Instant Gratification
Don't Trust the B---- in Apartment 23/ Red Dawn
Megan Peters

Let's face it: sometimes you need something to keep you busy between seasons of your favorite show, and for that, we turn to Netflix Instant. This bi-weekly feature will give readers a head's up on what's playing—from classics and deep cuts not to be missed, to new films and TV shows that have just arrived—so that you don't miss anything good. We'll even tell you if we see something particularly awful, so that you don't have to waste your time.

Watch Instantly: Don’t Trust the B---- in Apartment 23 (2 seasons, 2012-2013)

I haven’t tackled many of the television offerings on Netflix thus far because it is often difficult to sum up a show’s entire run in one short recommendation. For better or worse, Don’t Trust the B---- in Apartment 23 only lasted two very short seasons, but it is tremendous. Seriously. There are only a few weak episodes in this cancelled-before-its-time quirky show, and even they have their moments. Combine the strength of the writing and characterization with the fact that you can watch all 26 episodes (including 4 that never aired on ABC) in one sweat-pant-covered weekend, and you have a sure-fire winner.

The first thing you will have to do, though, is look past the basic description: sweet, optimistic, Midwestern June (Dreama Walker) moves to New York City to pursue her dream job of working on Wall Street, only to watch that job (and her perfect apartment) collapse within a matter of minutes. Desperate and penniless, she takes a position as a barista and finds herself rooming with Chloe (Krysten Ritter), a swindling, sailor-mouthed lush who tries to take her for those few things she has left. But little does Chloe know that June doesn’t give up too easily, and a very strange, and incredibly delightful, friendship blooms. What most people will see when they read this description is another version of 2 Broke Girls—female centric laugh-tracked light comedy propped up by tired race, class, and gender stereotypes—but that couldn’t be farther from the truth. Though Chloe and many of the New Yorkers around her see June as a push-over, June is so winningly drawn and stalwart in her desires to succeed that her optimism becomes endearing, rather than grating—and the ways that she is able to use that optimism to outsmart, or at least go head-to-head with Chloe, make her even more likeable. Chloe, on the other hand, is a brash, brilliant sociopath, whose twisted logic is almost crazy enough to make sense at times, and Ritter’s fully committed delivery is such a pleasure to watch that you will find yourself forgetting that if you were to encounter her in real life she would be downright terrifying. But here she is delightful, and Walker and Ritter make their battles so very fun to watch.

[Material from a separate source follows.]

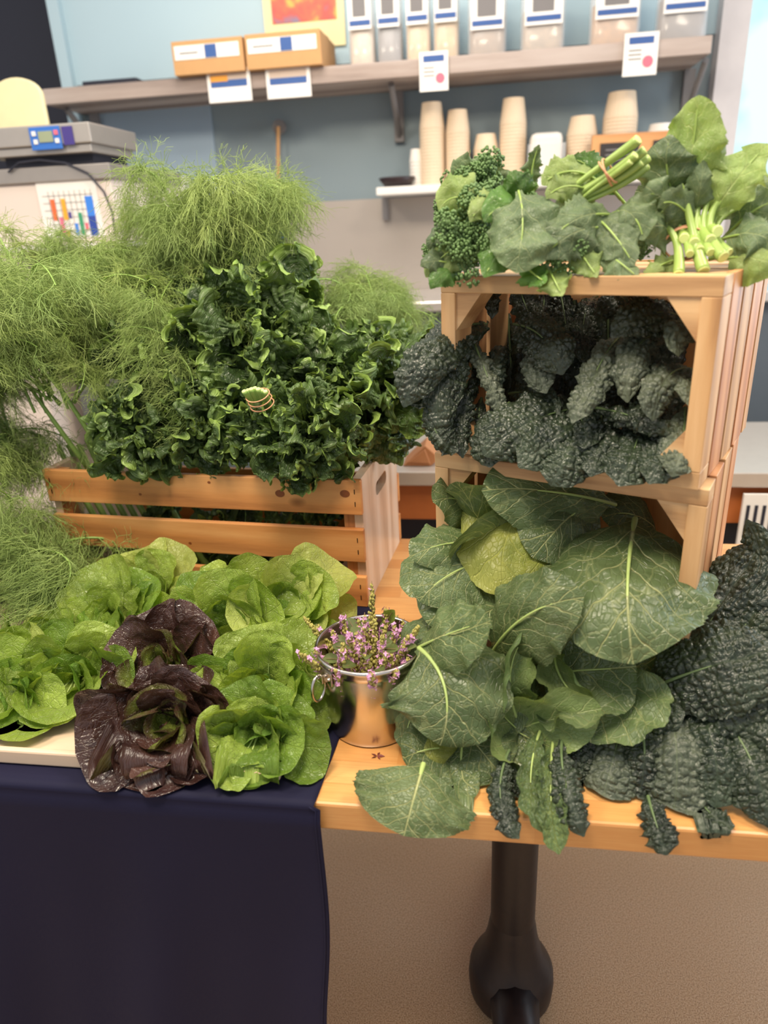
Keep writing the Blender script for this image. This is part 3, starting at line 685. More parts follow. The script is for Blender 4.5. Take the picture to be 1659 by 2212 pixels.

I promise you, this isn’t just for the mean-girl watching—it is funny and smart, and not a girl-focused as it might seem at first, for those of you who are afraid that it might not have anything to offer you.

And it isn’t just June and Chloe who make this show so wonderful: the supporting cast comes in guns ablaze to round out the ensemble. Chloe’s best friend is James Van Der Beek (played ever so delightfully by James Van Der Beek) and, amusingly, this meta-skewering is the role that Van Der Beek was made to play. His image consultant and diva-tastic follower Luther (Ray Ford) spars with Chloe in the most wonderful ways. Pervy neighbor Eli (Michael Blaiklock) is damn delightful, as is the Liza Lapira’s Robin, whose obsession with Chloe gives a few episodes some great conflict, and thankfully isn’t over-used (she never turns into the Home Improvement Wilson that she could’ve). Rounding out the delight is Eric André as Mark, who starts out the show working at the Wall Street job that goes down in flames, only to end up working with June at the coffee shop. Mark becomes the grounding force in the silliness that pops up throughout all of the show’s encounters, and helps to keep June optimistic despite the cynicism that surrounds her—he is even funnier when dragged into the schemes. There are also a great number of guest roles from the likes of Dean Cain (also playing himself, hilariously), Michael Landes, David Krumholtz, Kiernan Shipka, the magnificent Busy Philipps, Frankie Muniz, Nora Dunn, and a brilliant final episode strongly featuring living legend Charo. Yes. Motherfucking Charo.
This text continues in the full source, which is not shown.